Wien. Als Finanzminister Josef Pröll (ÖVP) im März dieses Jahres „die größte Entlastung in der Geschichte der Zweiten Republik“ verkündete, war die Erleichterung in den Reihen der Regierung geradezu spürbar: Gerade jetzt, in der Stunde der anlaufenden Wirtschaftskrise, demonstriere die Staatsführung Handlungsfähigkeit, indem sie den Bürgern mehr von ihrem erarbeiteten Geld zur freien Verfügung überlasse, wie Vertreter der Koalitionsparteien ausdauernd betonten.

Mit der letzten Entlastung werden die Steuerzahler heuer auch tatsächlich ein paar Tage weniger für „Vater Staat“ arbeiten müssen als gewohnt. Rein statistisch gesehen sind die Österreicher bereits seit ein paar Wochen „steuerfrei“. Allerdings gilt das längst nicht für alle Bürger. Innerhalb der Einkommensgruppen gibt es nämlich gravierende Unterschiede. Das jedenfalls belegt eine soeben fertiggestellte Studie des Internationalen Central Europa Instituts (ICEI), die vom „Management Club“ in Auftrag gegeben wurde:

Wer 4000 Euro brutto im Monat (14-mal im Jahr) verdient, arbeitet heuer zwar um fünf Tage weniger für den Staat als im vergangenen Jahr, hat aber immer noch zwei harte Wochen vor sich: Erst ab 14. August geht das Geld in die eigene Tasche. Das bedeutet, dass diese Einkommensgruppe 155 Werktage lang arbeitet, um alle Steuern und Sozialabgaben an den Staat bezahlen zu können. Nur an 96 Tagen steht das erzielte Einkommen zur freien Verfügung.
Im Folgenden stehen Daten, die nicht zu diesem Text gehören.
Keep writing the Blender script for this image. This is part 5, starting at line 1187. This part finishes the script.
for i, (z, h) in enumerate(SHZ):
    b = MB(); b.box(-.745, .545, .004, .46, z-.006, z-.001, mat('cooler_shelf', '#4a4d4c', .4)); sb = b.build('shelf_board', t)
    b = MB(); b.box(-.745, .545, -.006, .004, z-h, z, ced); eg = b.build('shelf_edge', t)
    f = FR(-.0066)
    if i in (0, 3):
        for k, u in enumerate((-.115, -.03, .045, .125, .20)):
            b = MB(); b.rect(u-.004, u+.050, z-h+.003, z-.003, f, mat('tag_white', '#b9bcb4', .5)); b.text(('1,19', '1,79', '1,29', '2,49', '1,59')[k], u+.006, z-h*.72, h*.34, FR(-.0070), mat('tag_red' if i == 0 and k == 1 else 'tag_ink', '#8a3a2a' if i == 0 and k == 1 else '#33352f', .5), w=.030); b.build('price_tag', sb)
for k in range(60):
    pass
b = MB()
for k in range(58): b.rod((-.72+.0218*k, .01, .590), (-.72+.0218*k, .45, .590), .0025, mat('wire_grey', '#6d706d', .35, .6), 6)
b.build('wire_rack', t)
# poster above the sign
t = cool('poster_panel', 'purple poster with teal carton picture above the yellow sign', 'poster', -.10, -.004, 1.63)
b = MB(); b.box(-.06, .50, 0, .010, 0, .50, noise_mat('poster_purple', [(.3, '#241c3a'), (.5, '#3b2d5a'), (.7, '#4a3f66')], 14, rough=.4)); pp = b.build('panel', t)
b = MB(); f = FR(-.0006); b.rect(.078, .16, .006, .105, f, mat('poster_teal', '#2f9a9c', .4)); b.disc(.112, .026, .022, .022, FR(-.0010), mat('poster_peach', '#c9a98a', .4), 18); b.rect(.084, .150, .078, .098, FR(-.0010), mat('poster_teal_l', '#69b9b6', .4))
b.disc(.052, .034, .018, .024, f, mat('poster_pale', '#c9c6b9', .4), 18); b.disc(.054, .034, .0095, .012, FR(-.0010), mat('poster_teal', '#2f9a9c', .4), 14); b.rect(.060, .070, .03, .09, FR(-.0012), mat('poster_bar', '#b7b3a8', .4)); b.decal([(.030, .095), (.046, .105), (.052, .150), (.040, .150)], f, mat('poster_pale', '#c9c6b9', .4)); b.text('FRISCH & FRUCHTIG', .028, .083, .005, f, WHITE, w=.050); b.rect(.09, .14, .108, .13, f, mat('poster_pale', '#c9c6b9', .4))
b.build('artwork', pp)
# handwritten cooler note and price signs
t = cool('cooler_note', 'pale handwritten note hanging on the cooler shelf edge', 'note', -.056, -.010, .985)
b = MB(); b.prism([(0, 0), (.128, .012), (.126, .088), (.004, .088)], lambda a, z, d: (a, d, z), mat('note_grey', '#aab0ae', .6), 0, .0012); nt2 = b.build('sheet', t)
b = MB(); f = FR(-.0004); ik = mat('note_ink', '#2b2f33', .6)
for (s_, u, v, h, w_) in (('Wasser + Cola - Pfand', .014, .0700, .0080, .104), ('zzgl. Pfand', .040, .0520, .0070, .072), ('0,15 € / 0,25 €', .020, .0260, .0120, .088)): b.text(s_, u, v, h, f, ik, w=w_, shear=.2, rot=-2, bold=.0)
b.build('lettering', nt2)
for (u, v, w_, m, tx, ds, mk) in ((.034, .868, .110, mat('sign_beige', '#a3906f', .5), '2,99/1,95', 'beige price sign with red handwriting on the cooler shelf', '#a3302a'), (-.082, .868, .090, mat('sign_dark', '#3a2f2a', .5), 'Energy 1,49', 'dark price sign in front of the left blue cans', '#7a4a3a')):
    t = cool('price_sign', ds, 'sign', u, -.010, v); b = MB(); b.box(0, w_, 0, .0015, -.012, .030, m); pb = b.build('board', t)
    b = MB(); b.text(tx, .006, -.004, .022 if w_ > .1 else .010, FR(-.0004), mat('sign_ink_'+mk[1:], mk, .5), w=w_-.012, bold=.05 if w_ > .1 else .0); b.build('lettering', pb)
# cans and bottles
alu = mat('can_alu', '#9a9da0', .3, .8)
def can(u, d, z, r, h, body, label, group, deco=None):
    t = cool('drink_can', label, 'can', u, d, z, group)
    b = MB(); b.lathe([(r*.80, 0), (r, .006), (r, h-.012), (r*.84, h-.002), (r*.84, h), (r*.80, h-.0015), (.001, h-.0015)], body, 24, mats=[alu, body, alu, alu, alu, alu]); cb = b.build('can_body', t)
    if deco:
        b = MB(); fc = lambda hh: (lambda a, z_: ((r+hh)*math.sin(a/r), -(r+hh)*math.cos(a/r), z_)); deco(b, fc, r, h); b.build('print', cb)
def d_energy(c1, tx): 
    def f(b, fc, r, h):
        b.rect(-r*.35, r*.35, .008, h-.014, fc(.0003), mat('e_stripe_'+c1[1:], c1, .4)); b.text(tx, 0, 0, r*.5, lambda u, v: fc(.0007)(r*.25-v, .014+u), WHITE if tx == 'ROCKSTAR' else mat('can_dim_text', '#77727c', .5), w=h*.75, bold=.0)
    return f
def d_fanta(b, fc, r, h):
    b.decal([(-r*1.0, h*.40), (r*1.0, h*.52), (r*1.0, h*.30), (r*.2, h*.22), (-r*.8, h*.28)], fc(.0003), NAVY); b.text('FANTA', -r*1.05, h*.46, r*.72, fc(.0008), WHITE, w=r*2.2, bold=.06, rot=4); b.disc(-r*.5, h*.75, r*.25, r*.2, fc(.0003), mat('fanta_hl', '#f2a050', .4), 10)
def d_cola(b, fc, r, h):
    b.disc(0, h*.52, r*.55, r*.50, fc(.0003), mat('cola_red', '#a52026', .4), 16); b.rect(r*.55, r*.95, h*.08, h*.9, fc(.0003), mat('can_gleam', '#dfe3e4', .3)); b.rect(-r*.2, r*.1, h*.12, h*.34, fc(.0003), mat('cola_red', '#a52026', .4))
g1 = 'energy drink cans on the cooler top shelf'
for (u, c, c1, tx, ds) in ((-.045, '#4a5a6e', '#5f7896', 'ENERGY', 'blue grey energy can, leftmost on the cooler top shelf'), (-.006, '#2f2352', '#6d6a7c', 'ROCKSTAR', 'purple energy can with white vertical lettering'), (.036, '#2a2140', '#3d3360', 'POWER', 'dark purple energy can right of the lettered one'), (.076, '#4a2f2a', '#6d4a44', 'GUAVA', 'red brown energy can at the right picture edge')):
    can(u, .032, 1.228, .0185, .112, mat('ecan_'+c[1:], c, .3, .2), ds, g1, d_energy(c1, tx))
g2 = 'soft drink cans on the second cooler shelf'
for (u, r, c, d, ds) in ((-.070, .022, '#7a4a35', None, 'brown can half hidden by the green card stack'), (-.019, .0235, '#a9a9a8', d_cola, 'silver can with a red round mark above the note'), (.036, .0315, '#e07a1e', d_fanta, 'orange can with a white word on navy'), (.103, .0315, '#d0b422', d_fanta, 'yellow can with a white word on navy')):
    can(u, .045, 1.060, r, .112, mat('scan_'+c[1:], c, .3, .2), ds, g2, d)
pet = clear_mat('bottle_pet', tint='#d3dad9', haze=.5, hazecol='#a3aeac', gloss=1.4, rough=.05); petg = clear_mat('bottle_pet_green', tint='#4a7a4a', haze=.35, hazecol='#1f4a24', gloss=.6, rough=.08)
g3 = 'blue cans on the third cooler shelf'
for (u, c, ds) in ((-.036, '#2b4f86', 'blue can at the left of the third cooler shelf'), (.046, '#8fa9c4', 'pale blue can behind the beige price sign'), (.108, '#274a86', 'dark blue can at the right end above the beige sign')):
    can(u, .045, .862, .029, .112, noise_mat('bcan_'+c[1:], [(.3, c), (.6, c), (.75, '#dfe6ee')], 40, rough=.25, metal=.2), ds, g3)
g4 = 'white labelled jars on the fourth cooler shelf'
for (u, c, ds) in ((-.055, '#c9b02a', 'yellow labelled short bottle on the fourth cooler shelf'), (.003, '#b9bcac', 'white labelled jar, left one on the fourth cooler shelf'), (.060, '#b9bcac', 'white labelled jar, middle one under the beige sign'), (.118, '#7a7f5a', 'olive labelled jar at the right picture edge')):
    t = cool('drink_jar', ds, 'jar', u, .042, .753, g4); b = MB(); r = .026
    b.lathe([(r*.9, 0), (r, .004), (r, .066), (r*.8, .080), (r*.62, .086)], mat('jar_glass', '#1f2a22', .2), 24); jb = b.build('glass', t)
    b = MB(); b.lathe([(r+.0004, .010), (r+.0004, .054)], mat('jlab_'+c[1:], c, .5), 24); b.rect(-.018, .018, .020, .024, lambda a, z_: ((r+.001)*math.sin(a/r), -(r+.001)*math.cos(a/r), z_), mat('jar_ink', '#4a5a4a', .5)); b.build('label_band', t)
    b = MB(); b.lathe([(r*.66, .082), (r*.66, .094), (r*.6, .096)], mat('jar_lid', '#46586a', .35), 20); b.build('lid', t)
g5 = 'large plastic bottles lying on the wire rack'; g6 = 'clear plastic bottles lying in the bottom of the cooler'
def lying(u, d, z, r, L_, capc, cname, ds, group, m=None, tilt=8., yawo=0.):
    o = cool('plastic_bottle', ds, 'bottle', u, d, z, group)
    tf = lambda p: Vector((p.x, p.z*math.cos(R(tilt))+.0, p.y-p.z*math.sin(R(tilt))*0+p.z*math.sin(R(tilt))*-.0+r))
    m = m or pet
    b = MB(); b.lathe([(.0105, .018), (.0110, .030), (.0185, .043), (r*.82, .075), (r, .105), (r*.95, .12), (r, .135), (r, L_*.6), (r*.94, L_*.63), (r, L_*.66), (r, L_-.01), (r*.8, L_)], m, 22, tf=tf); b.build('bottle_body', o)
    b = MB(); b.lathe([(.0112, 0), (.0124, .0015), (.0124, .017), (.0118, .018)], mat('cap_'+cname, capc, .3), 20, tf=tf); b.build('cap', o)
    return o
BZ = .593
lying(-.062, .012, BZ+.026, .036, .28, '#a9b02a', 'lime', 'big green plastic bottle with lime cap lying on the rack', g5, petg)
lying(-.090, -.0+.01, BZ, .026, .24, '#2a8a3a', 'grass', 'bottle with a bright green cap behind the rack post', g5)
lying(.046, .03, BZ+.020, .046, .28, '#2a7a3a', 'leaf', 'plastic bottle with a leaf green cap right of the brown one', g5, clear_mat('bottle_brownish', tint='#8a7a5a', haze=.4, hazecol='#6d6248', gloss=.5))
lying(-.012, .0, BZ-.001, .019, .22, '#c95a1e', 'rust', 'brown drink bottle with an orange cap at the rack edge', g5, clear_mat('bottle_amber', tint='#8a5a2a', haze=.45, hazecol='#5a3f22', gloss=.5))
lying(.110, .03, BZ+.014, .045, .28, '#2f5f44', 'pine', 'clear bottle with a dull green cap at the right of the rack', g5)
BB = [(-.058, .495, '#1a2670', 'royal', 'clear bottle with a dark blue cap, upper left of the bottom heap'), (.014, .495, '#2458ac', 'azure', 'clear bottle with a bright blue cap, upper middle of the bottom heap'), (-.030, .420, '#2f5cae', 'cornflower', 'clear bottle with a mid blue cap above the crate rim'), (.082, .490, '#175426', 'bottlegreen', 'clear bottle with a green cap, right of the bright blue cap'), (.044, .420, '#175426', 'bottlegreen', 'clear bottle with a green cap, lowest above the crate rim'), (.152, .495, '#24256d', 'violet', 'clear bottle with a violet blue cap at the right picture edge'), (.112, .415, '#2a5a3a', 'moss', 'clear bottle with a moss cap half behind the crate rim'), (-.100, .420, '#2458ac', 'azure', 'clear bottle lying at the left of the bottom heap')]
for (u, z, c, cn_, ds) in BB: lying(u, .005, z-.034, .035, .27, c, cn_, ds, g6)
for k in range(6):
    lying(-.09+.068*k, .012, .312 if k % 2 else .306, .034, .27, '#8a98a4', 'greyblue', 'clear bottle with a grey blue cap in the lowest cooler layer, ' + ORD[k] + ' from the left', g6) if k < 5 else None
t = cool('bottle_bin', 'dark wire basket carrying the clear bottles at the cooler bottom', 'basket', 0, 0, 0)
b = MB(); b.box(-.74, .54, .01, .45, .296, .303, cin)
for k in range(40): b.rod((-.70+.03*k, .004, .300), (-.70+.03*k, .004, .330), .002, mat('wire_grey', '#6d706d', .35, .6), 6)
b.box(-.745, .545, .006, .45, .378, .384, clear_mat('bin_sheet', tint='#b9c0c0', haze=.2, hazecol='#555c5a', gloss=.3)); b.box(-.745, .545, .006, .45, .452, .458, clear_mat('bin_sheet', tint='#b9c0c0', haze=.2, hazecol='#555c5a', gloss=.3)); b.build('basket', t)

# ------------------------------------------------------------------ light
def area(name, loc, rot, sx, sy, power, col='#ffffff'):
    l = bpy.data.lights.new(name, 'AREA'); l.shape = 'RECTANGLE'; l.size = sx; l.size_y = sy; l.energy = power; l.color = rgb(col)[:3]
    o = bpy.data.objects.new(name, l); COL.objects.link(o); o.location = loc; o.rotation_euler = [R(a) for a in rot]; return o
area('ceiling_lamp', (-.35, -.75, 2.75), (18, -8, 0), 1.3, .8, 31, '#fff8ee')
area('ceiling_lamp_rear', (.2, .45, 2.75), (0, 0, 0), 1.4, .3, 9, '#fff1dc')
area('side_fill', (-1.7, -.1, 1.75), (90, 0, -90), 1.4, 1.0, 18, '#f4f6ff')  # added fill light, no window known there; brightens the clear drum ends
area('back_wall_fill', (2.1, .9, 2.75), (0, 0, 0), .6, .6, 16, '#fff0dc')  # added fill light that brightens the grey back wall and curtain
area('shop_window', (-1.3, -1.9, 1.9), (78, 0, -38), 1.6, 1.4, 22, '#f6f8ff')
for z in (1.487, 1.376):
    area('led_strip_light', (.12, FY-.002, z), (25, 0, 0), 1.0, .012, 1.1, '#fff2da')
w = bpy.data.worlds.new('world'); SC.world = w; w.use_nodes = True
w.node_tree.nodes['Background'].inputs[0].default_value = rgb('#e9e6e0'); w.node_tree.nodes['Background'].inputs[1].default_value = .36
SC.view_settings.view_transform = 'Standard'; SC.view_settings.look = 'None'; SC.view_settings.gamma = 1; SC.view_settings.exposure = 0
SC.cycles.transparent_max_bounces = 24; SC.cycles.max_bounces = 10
„Der Staat hat leichtes Spiel“

In dieser Einkommensgruppe ist die Steuerbelastung auch am höchsten. Denn ab einem monatlichen Bruttoeinkommen von 4020 Euro fallen zwar noch Steuern, aber keine weiteren Sozialversicherungsbeiträge mehr an („Höchstbeitragsgrundlage“). Was wiederum dazu führt, dass Bezieher von 5000 Euro brutto „schon“ ab dem 11. August für sich arbeiten. Sie gehen an 152 Tagen für den Staat zur Arbeit, um zwei Tage weniger als im Vorjahr. Bei Einkommen in der Gegend von 2500 Euro brutto ist das Verhältnis Staat zu privat mit 126 zu 125 Tagen nahezu ausgeglichen (siehe Grafik).
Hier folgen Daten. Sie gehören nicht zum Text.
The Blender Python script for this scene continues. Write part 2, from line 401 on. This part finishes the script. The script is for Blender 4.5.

Laut Studienautor Florian Schwillinsky ist vielen Bürgern überhaupt nicht klar, wie viel Steuern und Abgaben sie tatsächlich abführen. Das wiederum liege vor allem daran, dass die meisten Arbeitnehmer ausschließlich daran interessiert seien, wie viel Geld der Arbeitgeber monatlich überweist. Das gebe dem Staat jede Menge Spielraum, die Lohnnebenkosten zu erhöhen, so Schwillinsky. Um die wahre Belastung deutlich zu machen, hat Schwillinsky deshalb auch die von den Arbeitgebern abgeführten Lohnnebenkosten berücksichtigt. Diese Abgaben müssten schließlich auch von den Arbeitnehmern erwirtschaftet werden. Hinzu kämen klassische Steuern – wie Lohn-, Mehrwert- und Gütersteuer.

„Die Kuh ist ausgemolken“

Herbert Paierl, Präsident des Management Clubs, verweist darauf, dass die hohe Belastung den Bürgern jede Möglichkeit nehme, sich durch ihre Arbeit Vermögen aufzubauen. „Die Österreicher können mit dem Geld, das ihnen der Staat übrig lässt, gerade einmal ihr Leben bestreiten“, so der Magna-Manager und langjährige Landesrat der Steiermark.

Das auch deshalb, weil der Staat seine steigenden Ausgaben in den vergangenen Jahrzehnten ausschließlich über „Sparpakete bei den Einzahlern“ finanziert hätte. Um einen finanziellen Kollaps zu vermeiden, sei es höchst an der Zeit, die Ausgaben zurückzunehmen. Bei den Steuerzahlern sei nichts mehr zu holen. „Diese Kuh ist ausgemolken“, so Paierl.

In Summe werden die Österreicher heuer rund 110 Mrd. Euro an den Staat abzuführen haben. Knapp zwei Drittel davon werden für den Bereich „Soziales“ ausgegeben, den Rest teilen sich Bund, Länder und Gemeinden zur Bestreitung ihrer Ausgaben.